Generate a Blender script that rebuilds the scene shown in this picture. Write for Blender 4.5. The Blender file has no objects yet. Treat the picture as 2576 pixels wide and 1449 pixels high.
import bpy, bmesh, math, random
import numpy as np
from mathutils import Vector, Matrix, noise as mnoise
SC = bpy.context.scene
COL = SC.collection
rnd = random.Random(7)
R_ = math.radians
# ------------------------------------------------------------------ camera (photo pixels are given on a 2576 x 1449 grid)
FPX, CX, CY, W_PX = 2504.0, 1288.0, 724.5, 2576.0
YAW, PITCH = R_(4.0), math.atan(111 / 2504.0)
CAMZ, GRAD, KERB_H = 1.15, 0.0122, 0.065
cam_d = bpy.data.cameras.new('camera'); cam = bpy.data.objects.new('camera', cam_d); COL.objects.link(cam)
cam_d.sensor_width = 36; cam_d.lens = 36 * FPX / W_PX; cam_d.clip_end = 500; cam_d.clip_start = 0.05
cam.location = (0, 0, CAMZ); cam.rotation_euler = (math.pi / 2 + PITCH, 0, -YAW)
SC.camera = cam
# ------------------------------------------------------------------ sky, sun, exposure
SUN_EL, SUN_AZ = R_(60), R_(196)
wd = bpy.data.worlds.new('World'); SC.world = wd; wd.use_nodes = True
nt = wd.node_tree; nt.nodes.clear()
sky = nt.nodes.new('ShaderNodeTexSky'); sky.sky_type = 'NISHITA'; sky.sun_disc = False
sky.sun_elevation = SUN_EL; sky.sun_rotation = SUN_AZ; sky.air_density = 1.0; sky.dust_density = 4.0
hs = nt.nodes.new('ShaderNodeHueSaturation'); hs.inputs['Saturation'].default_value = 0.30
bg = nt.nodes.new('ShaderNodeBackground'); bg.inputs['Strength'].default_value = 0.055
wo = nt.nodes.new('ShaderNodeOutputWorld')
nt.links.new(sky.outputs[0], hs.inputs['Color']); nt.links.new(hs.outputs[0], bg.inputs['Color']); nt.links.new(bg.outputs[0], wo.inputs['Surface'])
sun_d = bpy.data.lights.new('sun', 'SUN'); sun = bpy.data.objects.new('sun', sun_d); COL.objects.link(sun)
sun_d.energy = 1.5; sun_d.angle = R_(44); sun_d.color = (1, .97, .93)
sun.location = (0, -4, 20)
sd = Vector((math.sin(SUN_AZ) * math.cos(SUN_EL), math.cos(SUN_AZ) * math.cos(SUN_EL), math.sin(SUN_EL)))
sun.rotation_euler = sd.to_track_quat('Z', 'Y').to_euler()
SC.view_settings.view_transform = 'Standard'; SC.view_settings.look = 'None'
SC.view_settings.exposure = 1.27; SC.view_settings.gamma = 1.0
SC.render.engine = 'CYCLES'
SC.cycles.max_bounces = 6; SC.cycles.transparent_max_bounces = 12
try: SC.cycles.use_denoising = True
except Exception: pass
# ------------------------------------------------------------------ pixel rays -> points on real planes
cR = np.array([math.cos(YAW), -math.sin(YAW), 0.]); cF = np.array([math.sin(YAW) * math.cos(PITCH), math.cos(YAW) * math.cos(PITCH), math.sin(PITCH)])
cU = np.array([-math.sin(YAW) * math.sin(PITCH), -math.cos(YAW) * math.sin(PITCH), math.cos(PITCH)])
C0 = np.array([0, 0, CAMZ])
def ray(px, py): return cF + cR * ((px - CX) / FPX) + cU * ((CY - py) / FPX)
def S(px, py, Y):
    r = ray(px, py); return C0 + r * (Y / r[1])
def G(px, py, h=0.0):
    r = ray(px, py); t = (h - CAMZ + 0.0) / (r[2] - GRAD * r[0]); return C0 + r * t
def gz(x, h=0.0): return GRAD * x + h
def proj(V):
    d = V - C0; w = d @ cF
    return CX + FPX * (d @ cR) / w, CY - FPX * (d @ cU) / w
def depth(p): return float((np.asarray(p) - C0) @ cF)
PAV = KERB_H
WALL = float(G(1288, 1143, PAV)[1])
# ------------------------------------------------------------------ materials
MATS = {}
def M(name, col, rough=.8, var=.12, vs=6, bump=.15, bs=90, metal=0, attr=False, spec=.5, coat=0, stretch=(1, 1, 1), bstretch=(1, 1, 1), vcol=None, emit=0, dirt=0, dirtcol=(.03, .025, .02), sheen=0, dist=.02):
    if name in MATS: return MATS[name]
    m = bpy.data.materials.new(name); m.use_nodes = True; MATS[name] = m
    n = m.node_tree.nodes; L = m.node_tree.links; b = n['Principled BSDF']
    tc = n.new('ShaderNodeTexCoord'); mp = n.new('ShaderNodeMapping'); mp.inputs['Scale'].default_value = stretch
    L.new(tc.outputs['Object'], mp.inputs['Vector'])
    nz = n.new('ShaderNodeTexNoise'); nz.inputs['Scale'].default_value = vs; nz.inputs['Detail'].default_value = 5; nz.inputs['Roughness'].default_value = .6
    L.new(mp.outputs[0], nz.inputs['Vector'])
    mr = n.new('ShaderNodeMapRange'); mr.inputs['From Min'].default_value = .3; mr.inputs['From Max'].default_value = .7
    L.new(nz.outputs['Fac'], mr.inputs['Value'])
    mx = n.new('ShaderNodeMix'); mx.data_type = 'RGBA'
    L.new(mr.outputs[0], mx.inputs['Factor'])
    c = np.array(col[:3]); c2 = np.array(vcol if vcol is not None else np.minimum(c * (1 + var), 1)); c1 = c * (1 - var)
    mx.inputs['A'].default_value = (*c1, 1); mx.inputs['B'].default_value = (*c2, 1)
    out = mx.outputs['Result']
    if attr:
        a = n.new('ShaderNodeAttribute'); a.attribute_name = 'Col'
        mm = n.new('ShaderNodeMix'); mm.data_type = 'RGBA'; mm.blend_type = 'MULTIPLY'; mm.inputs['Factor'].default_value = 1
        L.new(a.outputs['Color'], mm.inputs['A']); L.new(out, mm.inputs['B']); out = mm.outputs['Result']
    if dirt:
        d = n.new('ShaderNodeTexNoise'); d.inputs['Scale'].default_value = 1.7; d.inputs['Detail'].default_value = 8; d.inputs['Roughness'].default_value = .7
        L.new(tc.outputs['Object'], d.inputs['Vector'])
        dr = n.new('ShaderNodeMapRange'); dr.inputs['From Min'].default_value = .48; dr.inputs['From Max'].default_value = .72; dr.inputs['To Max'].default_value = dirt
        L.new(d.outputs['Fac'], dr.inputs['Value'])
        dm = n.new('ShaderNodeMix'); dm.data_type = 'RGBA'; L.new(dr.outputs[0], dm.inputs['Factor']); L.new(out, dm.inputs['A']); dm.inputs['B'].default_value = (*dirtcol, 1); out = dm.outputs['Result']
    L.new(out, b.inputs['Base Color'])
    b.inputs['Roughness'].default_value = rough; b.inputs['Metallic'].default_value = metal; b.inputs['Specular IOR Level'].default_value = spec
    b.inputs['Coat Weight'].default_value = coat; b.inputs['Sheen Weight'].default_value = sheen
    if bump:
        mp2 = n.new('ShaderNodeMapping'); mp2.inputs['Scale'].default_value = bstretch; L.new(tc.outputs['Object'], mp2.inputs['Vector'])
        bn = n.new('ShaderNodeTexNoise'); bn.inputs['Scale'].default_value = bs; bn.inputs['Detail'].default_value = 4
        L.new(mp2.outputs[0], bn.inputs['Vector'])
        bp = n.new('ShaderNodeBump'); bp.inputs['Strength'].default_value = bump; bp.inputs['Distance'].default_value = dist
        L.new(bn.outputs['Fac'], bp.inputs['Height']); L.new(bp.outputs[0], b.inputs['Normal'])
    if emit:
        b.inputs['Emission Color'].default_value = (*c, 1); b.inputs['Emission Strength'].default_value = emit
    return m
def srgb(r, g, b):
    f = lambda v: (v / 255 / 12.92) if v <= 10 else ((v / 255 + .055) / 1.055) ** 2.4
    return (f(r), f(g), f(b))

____

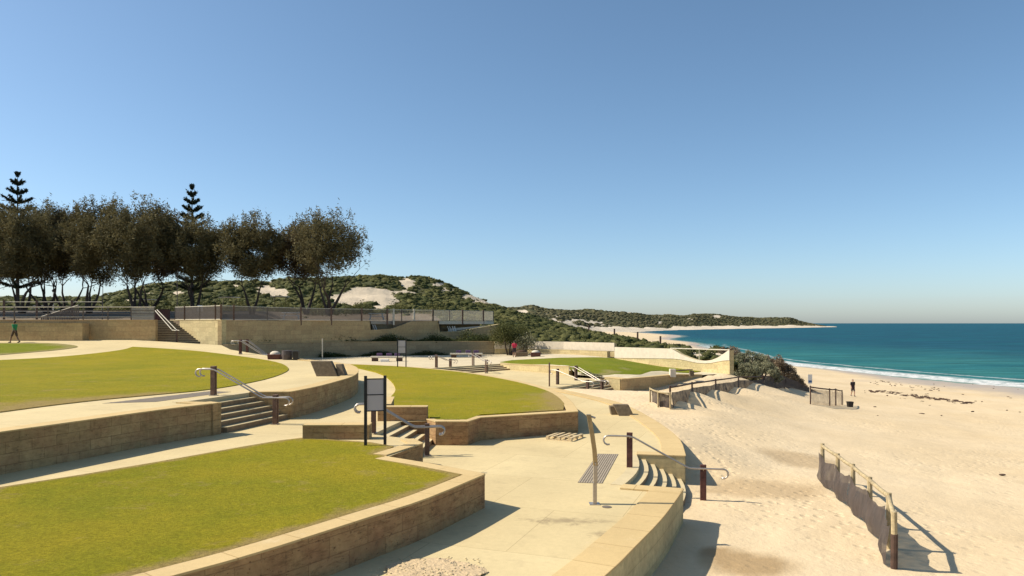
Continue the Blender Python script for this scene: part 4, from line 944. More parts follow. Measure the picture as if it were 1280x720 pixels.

____

Copy, from the material, each line that holds the string "objects".

→ **Result**
Generate a Blender script that rebuilds the scene shown in this picture. Write for Blender 4.5. The Blender file has no objects yet. Treat the picture as 2576 pixels wide and 1449 pixels high.
cam_d = bpy.data.cameras.new('camera'); cam = bpy.data.objects.new('camera', cam_d); COL.objects.link(cam)
sun_d = bpy.data.lights.new('sun', 'SUN'); sun = bpy.data.objects.new('sun', sun_d); COL.objects.link(sun)